Three plants that look good together: Abies koreana Acer palmatum 'Dissectum' Rhododendron yakushimanum
Of all the terms in the gardening lexicon few can be as dull and uninspiring as "low maintenance". The small tree and two shrubs that make up this week's threesome fall easily into this unfortunate category. If you plant them well, in conditions that they like, no more will be required of you. But the effect will be anything but dull, for all of them have superb form and handsome, contrasting foliage.

The tree is the stately Korean fir, Abies koreana. Well-balanced, restrained and neat, it slowly forms a small pyramid of horizontal, buff-coloured branches covered in dark green needles, silvered on their undersides. It is attractive year round but particularly in spring, when it furnishes itself from top to toe in soft, new shoots of the brightest, freshest green.

As an added bonus the Korean fir produces striking, dark purple-blue cones, even on very young plants. They have a rubbery appearance and stand on the branches like squat candles.

The two accompanying shrubs are the Japanese maple and dwarf Rhododendron, both of which grow into perfect mounds 3ft high and 5ft wide.
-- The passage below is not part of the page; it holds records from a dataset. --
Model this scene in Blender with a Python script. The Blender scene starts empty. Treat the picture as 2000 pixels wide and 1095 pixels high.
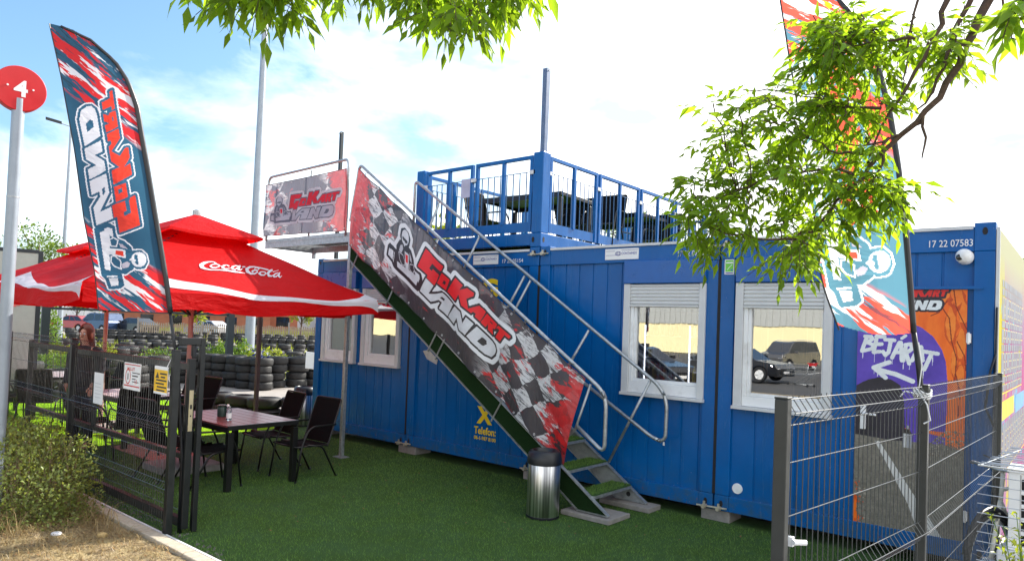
import bpy, math, random
import numpy as np
from mathutils import Vector, Matrix
R = math.radians
random.seed(7)
scene = bpy.context.scene

# ---------------------------------------------------------------- camera
cam = bpy.data.cameras.new('camera')
cam.sensor_width = 36.0
cam.lens = 1358.74 * 36 / 2000
cam.shift_y = 50.465 / 2000
cam.clip_end = 3000
cam.clip_start = 0.05
cobj = bpy.data.objects.new('camera', cam)
scene.collection.objects.link(cobj)
cobj.location = (5.5324, -7.1637, 1.9816)
cobj.rotation_euler = (R(91.6387), R(-2.20098), R(39.7562))
scene.camera = cobj

# ---------------------------------------------------------------- sky and sun
SUN_EL, SUN_AZ = R(34.6), R(10)          # azimuth measured from +Y towards +X
world = bpy.data.worlds.new('World')
scene.world = world
world.use_nodes = True
wt = world.node_tree
for n in list(wt.nodes): wt.nodes.remove(n)
def WN(t, **k):
    n = wt.nodes.new(t)
    for a, b in k.items(): setattr(n, a, b)
    return n
sky = WN('ShaderNodeTexSky', sky_type='NISHITA', sun_disc=False)
sky.sun_elevation = SUN_EL; sky.sun_rotation = SUN_AZ
sky.air_density = 1.0; sky.dust_density = 2.2; sky.ozone_density = 1.2
tc = WN('ShaderNodeTexCoord')
mp = WN('ShaderNodeMapping'); mp.inputs['Scale'].default_value = (1, 1, 2.6); mp.inputs['Location'].default_value = (0.35, 0.1, 0.2)
no = WN('ShaderNodeTexNoise'); no.inputs['Scale'].default_value = 2.3; no.inputs['Detail'].default_value = 9; no.inputs['Roughness'].default_value = .58; no.inputs['Distortion'].default_value = .25
wt.links.new(tc.outputs['Generated'], mp.inputs[0]); wt.links.new(mp.outputs[0], no.inputs[0])
# cloud cover thickens towards the sun side (+X, +Y)
dp = WN('ShaderNodeVectorMath', operation='DOT_PRODUCT'); dp.inputs[1].default_value = (0.86, 0.42, 0.0)
wt.links.new(tc.outputs['Generated'], dp.inputs[0])
ma = WN('ShaderNodeMath', operation='MULTIPLY_ADD'); ma.inputs[1].default_value = 0.27; ma.inputs[2].default_value = 0.235
wt.links.new(dp.outputs['Value'], ma.inputs[0])
sx = WN('ShaderNodeSeparateXYZ'); wt.links.new(tc.outputs['Generated'], sx.inputs[0])
mz = WN('ShaderNodeMath', operation='MULTIPLY_ADD'); mz.inputs[1].default_value = -0.22; wt.links.new(sx.outputs['Z'], mz.inputs[0]); wt.links.new(ma.outputs[0], mz.inputs[2])
ad = WN('ShaderNodeMath', operation='ADD'); wt.links.new(no.outputs['Fac'], ad.inputs[0]); wt.links.new(mz.outputs[0], ad.inputs[1])
cr = WN('ShaderNodeValToRGB'); cr.color_ramp.elements[0].position = .43; cr.color_ramp.elements[1].position = .70
wt.links.new(ad.outputs[0], cr.inputs[0])
no2 = WN('ShaderNodeTexNoise'); no2.inputs['Scale'].default_value = 5; no2.inputs['Detail'].default_value = 5
wt.links.new(mp.outputs[0], no2.inputs[0])
cc = WN('ShaderNodeValToRGB'); cc.color_ramp.elements[0].position = .36; cc.color_ramp.elements[1].position = .54
cc.color_ramp.elements[0].color = (4.0, 4.5, 5.0, 1); cc.color_ramp.elements[1].color = (10.5, 10.6, 10.7, 1)
wt.links.new(no2.outputs['Fac'], cc.inputs[0])
mx = WN('ShaderNodeMix', data_type='RGBA'); mx.inputs[0].default_value = 0
tn = WN('ShaderNodeMix', data_type='RGBA', blend_type='MULTIPLY'); tn.inputs[0].default_value = 1; tn.inputs[7].default_value = (.86, 1.10, 1.20, 1)
wt.links.new(sky.outputs[0], tn.inputs[6])
wt.links.new(cr.outputs['Color'], mx.inputs[0]); wt.links.new(tn.outputs[2], mx.inputs[6]); wt.links.new(cc.outputs[0], mx.inputs[7])
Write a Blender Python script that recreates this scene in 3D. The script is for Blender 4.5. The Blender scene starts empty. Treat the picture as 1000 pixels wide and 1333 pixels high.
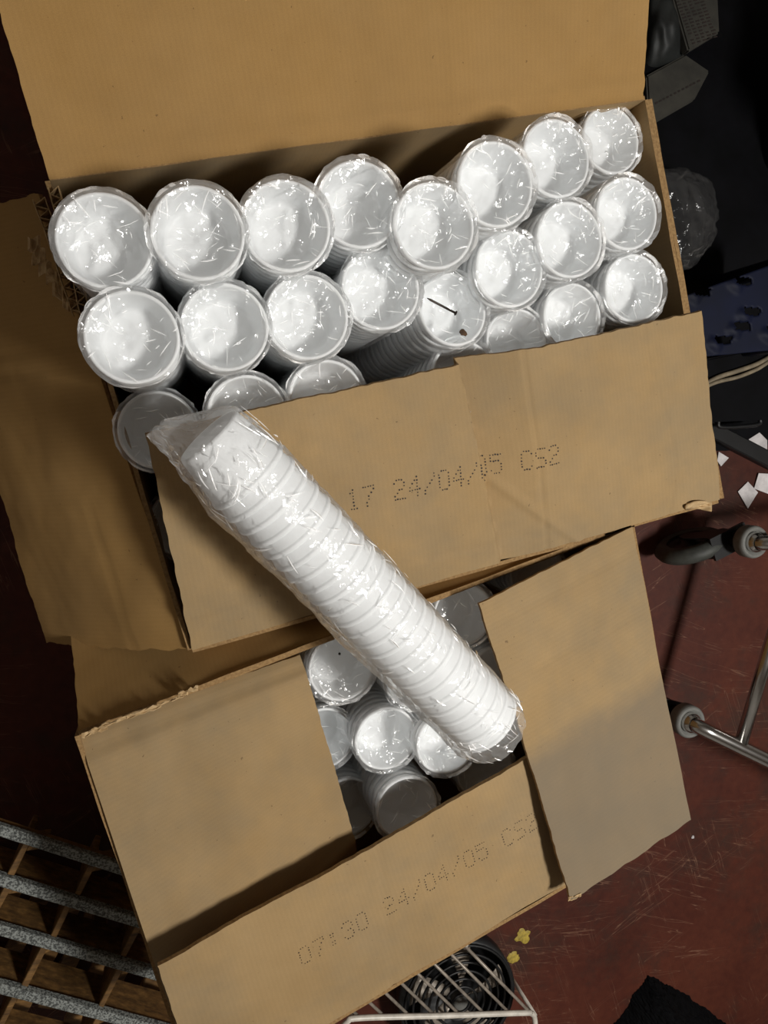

The maple, Acer palmatum "Dissectum", has delicate, lacy foliage, which begins bright green in spring, becoming darker as the summer goes on. It is the only one of the three to lose its leaves, shedding them in autumn after a dazzling display in which they turn brilliant orange-red. They leave behind an attractive umbrella of branches for the winter.

Rhododendron yakushimanum, from the Japanese island of Yakushima, makes a sturdy dome of dark, glossy, green leaves, covered beneath in fine, red-brown hairs and recurved at their edges like leathery mussel shells. When young, these evergreen leaves are cinnamon-brown from a temporary covering of the same hairs that permanently coat their undersides. The contrast of colour and texture between young and old leaves is striking.

In late spring, the Rhododendron carries trusses of large, bell-shaped flowers which begin deep rose-pink in bud, open to pale apple-blossom and fade to white.

All three of these plants will appreciate good soil that is neutral to acid and does not dry out, light or dappled shade and shelter from wind and late damaging frosts. They can also all be planted in pots.